3 Reasons A Furnace Blower Fan Won't Shut Off

When your furnace fan doesn't shut off, you'll want to figure out why so the fan doesn't run up your power bill and so it's easier to control the temperature in your home. First, make sure the thermostat is set properly and that you don't have the fan set to run continuously. If the thermostat appears to be set correctly, call a furnace repair company to figure out the problem and make repairs. Here are three things that might be wrong.

1. The Thermostat Is Bad

The thermostat might be set properly, but if the wiring is bad, or the thermostat itself is bad, your furnace can behave erratically. A repair technician can test the thermostat and wiring to see if either needs to be replaced. Unless a thermostat can be cleaned or have the wiring replaced to make it work again, it will probably need to be replaced.

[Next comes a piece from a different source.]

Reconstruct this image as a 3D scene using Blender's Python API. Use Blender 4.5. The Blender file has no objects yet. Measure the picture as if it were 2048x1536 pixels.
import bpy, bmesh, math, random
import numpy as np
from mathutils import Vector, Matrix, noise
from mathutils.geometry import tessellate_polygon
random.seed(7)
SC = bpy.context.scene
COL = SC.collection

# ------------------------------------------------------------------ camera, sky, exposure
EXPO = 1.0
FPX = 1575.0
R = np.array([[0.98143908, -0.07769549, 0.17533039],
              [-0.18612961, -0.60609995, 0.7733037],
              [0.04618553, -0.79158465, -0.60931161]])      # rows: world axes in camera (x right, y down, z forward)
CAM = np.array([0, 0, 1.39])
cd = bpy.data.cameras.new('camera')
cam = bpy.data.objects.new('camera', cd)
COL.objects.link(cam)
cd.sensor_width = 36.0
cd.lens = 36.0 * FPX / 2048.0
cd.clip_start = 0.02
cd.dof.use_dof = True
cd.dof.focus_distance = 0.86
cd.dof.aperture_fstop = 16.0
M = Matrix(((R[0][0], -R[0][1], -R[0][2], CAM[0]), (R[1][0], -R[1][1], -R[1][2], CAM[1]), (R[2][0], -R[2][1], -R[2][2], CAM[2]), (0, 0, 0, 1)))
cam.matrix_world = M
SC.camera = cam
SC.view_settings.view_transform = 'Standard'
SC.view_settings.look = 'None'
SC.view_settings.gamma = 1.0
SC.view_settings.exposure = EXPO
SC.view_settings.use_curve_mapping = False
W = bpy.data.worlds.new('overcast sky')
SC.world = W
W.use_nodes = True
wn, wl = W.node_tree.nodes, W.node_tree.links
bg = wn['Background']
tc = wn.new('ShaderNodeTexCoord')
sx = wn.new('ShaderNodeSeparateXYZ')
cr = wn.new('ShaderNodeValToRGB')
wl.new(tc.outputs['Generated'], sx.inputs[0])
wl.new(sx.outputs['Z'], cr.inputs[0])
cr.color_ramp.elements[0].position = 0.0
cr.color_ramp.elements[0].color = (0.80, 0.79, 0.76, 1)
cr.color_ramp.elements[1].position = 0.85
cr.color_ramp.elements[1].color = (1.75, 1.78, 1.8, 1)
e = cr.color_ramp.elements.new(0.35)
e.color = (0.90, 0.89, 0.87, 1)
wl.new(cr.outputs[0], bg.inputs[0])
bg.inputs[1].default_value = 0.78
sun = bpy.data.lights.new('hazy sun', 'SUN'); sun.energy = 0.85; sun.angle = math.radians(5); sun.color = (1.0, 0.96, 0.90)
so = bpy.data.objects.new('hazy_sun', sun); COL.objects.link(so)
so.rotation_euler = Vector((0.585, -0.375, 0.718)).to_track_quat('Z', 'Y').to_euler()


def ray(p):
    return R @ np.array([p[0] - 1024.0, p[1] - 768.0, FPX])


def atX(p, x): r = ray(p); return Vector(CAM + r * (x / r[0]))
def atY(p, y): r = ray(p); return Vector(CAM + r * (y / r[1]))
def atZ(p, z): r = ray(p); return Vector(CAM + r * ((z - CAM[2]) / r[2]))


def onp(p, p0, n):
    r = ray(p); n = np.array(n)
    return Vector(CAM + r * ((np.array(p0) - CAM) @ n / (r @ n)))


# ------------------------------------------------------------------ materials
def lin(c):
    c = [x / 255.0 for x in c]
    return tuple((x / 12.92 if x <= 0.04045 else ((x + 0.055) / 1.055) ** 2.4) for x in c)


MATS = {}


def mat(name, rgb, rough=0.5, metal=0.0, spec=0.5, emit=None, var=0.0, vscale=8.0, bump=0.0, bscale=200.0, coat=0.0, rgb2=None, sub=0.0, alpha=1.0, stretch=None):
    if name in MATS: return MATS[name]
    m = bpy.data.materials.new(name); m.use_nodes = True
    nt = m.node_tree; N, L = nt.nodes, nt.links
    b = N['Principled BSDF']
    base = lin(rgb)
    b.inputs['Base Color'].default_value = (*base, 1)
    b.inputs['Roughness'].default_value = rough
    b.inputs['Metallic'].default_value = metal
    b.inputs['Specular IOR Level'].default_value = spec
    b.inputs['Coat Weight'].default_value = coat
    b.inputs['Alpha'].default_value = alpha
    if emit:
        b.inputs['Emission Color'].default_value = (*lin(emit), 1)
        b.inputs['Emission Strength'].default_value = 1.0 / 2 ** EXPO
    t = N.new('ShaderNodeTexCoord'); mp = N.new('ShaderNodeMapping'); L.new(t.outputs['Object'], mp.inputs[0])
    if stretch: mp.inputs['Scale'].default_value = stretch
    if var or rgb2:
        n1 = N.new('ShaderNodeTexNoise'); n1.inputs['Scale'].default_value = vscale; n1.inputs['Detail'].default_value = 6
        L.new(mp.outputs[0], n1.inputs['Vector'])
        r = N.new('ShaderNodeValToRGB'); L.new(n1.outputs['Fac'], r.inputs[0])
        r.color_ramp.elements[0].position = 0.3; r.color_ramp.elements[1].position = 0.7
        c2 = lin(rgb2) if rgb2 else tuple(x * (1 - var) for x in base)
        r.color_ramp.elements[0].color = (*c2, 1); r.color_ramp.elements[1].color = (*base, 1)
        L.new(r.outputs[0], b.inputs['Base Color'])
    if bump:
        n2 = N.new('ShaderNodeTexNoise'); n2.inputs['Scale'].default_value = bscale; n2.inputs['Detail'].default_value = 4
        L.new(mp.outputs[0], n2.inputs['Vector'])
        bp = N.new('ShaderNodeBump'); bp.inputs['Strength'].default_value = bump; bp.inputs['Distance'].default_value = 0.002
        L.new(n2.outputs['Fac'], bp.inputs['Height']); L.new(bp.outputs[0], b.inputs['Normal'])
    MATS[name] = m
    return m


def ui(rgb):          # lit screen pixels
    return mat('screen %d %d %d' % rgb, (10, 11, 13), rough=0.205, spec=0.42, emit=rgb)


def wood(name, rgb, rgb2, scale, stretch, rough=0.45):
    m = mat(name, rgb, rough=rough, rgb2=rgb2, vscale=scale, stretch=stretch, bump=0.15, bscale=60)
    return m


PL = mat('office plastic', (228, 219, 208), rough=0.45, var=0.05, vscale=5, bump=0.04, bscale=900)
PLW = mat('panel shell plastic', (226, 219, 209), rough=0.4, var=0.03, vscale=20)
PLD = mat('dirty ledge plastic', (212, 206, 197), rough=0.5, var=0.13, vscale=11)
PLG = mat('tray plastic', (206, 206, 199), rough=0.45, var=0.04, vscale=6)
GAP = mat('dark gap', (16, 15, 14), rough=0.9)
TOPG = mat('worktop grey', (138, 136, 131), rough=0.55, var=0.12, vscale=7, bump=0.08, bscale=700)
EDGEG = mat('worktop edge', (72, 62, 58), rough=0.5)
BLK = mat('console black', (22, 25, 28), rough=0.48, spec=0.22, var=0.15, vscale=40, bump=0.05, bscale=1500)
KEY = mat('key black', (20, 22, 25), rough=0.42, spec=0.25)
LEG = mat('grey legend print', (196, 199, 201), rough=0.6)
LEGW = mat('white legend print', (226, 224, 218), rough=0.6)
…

2. The Limit Switch Is Stuck

The limit switch turns the fan on and off in response to the thermostat turning the heat on and off. If the switch gets stuck or fails, it won't turn the fan off and it will keep blowing. The limit switch is also a safety mechanism that shuts the furnace down if the temperature gets too hot in the furnace because the fan fails.

If the switch is bad, it needs to be replaced. The repair technician can do this by removing the old switch and putting in a new one. But first, they may check the wiring to make sure loose or bad wiring isn't the problem.

3. The Control Board Is Bad

Your furnace has a control board that operates all the electronic parts in your furnace, including safety mechanisms. When the control board fails, your furnace may start doing odd things, and your furnace may not work at all.

A common problem with the control board is loose wiring. Wiring gets loose inside your furnace because of the vibrations from the fan running and your furnace kicking on and off. Loose wiring can short out and cause even more problems. If the wiring to the control board is bad, the furnace repair technician can replace the wiring and solve the problem.

A control board can also fail due to a power surge, soldering failure, or failure of the electronic parts it contains. It might be possible to repair a furnace control board, but if not, the technician will need to replace it since the circuit board controls so many aspects of how your furnace works including shutting down the fan after a heating cycle.